Что же произошло на самом деле? Сама Светлана этого прямо не объясняет, но, по-моему, проговаривается в своей «Книге для внучек». Похоже, все дело было в начавшейся у нас перестройке. Вспомним, что она ознаменовалась резким усилением разоблачения сталинских преступлений. На Ленина и его партию у нас в начале перестройки еще не смели замахиваться, сводили все наши беды к одному Сталину, официально считалось, что это он был плохим, а Ленин — хорошим. Светлана, конечно, понимала, что это совсем не так, об этом можно судить по ее первым трем книгам. Но все равно, казалось бы, она должна была приветствовать перестройку в целом, если судить по ее взглядам, вытекающим из ее прежних сочинений. Так-то оно так, но вот в книге «для внучек» слышны уже и другие мотивы. Нет, она не отказалась от своих прежних убеждений, но они приобрели несколько иную тональность. Ее сложную и своенравную натуру, конечно, не мог не ошеломить такой мощный поток публичных разоблачений Сталина. Думается, что тут сыграл свою роль тот факт, что она встретила перестройку в Грузии, где ее отец безжалостно уничтожил много родных ему по крови людей. Как известно, у горцев такое преступление считается куда более страшным, чем у нас в России. Кто знает, с чем столкнулась там Светлана? С одной стороны, люди, боготворившие ее отца несмотря ни на что, с другой — многие ненавидели его и к тому же были воспитаны на традициях кровной мести…

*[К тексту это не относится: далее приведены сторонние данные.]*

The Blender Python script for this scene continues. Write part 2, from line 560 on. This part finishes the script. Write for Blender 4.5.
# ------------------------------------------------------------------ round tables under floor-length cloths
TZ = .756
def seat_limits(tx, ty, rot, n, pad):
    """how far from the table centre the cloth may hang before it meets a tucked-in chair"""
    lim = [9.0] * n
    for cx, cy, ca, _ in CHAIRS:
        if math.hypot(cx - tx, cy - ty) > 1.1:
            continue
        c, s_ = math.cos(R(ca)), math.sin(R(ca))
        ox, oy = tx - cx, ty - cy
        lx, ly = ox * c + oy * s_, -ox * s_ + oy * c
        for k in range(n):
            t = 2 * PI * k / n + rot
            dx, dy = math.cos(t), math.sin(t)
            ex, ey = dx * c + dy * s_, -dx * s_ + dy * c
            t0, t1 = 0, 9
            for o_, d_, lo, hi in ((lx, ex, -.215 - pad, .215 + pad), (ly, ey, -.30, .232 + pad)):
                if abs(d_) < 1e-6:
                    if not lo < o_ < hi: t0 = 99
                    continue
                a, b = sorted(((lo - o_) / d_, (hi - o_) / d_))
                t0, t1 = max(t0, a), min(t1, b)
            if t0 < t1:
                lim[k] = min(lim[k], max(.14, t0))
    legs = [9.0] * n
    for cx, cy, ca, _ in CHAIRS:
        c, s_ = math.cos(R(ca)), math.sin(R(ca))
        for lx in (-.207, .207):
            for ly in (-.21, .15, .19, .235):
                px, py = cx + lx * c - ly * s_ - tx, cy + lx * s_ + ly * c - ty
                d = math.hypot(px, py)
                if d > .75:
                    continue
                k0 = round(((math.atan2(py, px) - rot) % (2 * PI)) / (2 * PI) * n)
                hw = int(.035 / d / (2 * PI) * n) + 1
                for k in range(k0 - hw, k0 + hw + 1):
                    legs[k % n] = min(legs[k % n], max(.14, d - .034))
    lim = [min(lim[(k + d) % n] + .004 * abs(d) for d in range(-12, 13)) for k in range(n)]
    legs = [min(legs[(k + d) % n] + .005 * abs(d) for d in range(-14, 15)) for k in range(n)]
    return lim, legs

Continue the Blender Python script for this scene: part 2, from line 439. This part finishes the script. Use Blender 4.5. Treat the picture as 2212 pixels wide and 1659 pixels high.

Перед тем как снова покинуть СССР, Светлана написала Горбачеву, что хотела бы встретиться с ним, но он ей не ответил. Ее довольно прохладна принял Е. Лигачев, отпетый сталинист и второй тогда человек в государстве, уж он-то, разумеется, никак не мог ей простить все то, что она написала о нас в своих воспоминаниях. По всей вероятности, эта встреча и решила ее дальнейшую судьбу. Она вернулась на Запад.